═════ DATASET CONTENT

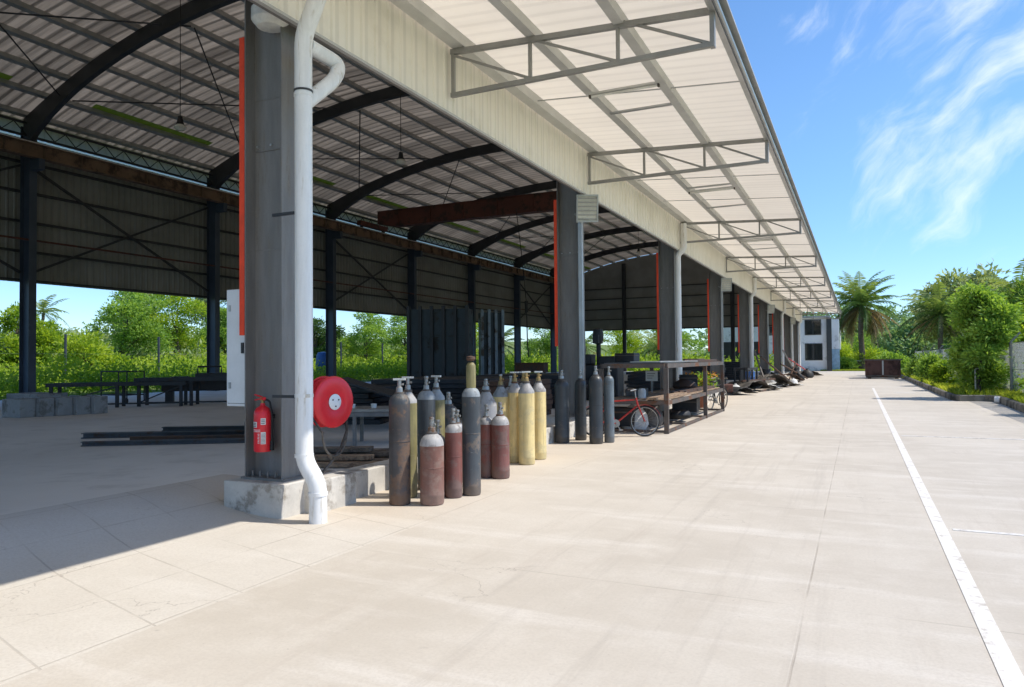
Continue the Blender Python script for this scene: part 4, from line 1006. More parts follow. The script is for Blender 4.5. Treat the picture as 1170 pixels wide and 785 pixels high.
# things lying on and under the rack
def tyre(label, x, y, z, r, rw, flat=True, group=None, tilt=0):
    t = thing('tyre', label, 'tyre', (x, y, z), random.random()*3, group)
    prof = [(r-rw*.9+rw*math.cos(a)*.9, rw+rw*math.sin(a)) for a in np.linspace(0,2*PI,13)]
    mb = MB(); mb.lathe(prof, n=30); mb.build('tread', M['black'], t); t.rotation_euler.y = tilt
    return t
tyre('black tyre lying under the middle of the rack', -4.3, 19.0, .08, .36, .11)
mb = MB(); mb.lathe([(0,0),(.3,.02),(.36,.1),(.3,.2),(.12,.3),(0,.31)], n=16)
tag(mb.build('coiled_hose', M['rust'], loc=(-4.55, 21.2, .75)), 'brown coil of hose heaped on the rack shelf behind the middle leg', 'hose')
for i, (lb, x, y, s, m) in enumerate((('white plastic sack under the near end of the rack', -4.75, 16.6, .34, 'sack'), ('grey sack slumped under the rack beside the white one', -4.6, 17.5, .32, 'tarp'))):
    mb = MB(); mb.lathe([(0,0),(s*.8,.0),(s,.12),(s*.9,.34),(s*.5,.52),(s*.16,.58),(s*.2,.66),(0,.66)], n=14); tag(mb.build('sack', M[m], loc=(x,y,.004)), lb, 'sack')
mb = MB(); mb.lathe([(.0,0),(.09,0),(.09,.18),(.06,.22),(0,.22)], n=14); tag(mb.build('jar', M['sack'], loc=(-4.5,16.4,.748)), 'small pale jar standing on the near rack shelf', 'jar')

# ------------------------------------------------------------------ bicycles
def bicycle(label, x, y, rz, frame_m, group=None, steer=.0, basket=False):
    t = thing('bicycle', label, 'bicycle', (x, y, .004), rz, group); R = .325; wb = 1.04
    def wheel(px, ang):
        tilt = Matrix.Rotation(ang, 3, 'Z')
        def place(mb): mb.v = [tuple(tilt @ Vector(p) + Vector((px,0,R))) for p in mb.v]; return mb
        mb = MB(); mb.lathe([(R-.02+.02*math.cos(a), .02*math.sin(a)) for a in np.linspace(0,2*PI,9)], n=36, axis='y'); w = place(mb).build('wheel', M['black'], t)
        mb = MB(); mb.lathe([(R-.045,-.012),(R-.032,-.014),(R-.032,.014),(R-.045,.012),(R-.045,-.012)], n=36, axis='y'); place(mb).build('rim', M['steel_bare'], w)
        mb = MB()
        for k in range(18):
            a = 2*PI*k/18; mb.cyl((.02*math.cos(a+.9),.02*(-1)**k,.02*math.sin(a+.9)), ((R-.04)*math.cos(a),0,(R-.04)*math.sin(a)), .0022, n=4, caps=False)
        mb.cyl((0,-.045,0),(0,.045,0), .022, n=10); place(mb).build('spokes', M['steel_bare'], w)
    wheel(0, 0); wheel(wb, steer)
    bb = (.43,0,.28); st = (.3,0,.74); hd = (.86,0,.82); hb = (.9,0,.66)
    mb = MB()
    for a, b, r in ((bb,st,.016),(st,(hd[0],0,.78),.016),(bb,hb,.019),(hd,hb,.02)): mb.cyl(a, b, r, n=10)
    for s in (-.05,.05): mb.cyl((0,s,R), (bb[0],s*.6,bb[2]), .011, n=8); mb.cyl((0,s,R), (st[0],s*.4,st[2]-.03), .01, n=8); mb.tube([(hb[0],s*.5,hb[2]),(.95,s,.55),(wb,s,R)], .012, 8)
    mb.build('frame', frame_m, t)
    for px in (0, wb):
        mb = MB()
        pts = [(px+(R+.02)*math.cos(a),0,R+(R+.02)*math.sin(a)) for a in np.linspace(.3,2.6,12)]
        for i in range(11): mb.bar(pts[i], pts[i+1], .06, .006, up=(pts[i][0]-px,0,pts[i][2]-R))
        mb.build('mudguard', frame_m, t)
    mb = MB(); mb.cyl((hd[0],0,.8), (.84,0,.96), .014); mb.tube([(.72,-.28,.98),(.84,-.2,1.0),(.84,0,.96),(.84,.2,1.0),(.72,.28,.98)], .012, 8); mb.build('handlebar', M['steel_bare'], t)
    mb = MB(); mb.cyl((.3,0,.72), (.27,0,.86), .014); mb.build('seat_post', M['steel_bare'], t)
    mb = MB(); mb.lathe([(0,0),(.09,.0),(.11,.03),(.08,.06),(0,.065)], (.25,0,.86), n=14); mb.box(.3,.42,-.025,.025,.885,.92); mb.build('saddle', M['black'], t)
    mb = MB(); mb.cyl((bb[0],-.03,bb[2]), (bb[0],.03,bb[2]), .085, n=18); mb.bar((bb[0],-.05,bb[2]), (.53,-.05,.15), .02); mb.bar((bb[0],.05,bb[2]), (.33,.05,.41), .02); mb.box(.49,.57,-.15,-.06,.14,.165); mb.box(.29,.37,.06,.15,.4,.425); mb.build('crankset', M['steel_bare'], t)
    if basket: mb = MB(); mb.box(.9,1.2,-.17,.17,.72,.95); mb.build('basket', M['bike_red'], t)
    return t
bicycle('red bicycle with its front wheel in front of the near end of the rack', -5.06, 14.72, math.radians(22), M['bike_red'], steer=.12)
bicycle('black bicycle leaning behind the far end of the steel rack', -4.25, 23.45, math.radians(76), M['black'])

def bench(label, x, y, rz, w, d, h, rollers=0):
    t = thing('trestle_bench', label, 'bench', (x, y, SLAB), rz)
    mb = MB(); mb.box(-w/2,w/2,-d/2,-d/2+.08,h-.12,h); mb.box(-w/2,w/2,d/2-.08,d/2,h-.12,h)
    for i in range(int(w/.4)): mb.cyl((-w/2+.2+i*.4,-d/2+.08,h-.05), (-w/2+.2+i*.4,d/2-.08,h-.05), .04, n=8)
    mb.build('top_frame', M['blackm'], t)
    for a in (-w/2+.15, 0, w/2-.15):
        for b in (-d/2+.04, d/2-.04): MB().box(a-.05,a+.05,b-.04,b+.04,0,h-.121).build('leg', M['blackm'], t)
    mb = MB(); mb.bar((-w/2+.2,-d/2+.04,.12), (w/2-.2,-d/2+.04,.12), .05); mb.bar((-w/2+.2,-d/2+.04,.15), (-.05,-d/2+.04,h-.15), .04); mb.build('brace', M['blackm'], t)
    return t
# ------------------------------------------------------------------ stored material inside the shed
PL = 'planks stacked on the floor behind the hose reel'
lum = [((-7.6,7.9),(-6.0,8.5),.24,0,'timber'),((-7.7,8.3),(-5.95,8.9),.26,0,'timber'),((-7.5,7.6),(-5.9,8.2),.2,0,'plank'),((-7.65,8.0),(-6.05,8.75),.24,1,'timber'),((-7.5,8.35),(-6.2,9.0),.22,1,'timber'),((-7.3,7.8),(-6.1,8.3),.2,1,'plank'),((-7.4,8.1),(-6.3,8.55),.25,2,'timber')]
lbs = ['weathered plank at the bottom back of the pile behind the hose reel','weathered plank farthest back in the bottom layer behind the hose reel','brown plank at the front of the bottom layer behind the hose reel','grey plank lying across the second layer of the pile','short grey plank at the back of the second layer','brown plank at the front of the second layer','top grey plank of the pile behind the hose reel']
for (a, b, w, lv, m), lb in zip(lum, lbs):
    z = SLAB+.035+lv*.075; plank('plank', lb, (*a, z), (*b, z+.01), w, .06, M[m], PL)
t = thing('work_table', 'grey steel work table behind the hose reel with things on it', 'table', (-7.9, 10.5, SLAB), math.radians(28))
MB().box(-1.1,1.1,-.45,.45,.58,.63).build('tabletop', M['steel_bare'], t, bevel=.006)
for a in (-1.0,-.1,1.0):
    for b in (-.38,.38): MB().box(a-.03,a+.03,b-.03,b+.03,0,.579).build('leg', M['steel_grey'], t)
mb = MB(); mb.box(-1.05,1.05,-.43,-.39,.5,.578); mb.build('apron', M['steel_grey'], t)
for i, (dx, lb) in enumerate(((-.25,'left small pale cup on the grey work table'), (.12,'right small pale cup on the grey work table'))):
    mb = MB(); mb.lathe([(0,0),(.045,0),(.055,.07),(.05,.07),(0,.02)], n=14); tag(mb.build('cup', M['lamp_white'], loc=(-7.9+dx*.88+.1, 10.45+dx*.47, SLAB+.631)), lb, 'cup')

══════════

GIVEN EXERCISE: Repeat only the lines from the beginning of the material through the line containing "rack shelf', 'jar')", both ends kept, leaving pictures out.

COMPLETED EXERCISE:
Continue the Blender Python script for this scene: part 4, from line 1006. More parts follow. The script is for Blender 4.5. Treat the picture as 1170 pixels wide and 785 pixels high.
# things lying on and under the rack
def tyre(label, x, y, z, r, rw, flat=True, group=None, tilt=0):
    t = thing('tyre', label, 'tyre', (x, y, z), random.random()*3, group)
    prof = [(r-rw*.9+rw*math.cos(a)*.9, rw+rw*math.sin(a)) for a in np.linspace(0,2*PI,13)]
    mb = MB(); mb.lathe(prof, n=30); mb.build('tread', M['black'], t); t.rotation_euler.y = tilt
    return t
tyre('black tyre lying under the middle of the rack', -4.3, 19.0, .08, .36, .11)
mb = MB(); mb.lathe([(0,0),(.3,.02),(.36,.1),(.3,.2),(.12,.3),(0,.31)], n=16)
tag(mb.build('coiled_hose', M['rust'], loc=(-4.55, 21.2, .75)), 'brown coil of hose heaped on the rack shelf behind the middle leg', 'hose')
for i, (lb, x, y, s, m) in enumerate((('white plastic sack under the near end of the rack', -4.75, 16.6, .34, 'sack'), ('grey sack slumped under the rack beside the white one', -4.6, 17.5, .32, 'tarp'))):
    mb = MB(); mb.lathe([(0,0),(s*.8,.0),(s,.12),(s*.9,.34),(s*.5,.52),(s*.16,.58),(s*.2,.66),(0,.66)], n=14); tag(mb.build('sack', M[m], loc=(x,y,.004)), lb, 'sack')
mb = MB(); mb.lathe([(.0,0),(.09,0),(.09,.18),(.06,.22),(0,.22)], n=14); tag(mb.build('jar', M['sack'], loc=(-4.5,16.4,.748)), 'small pale jar standing on the near rack shelf', 'jar')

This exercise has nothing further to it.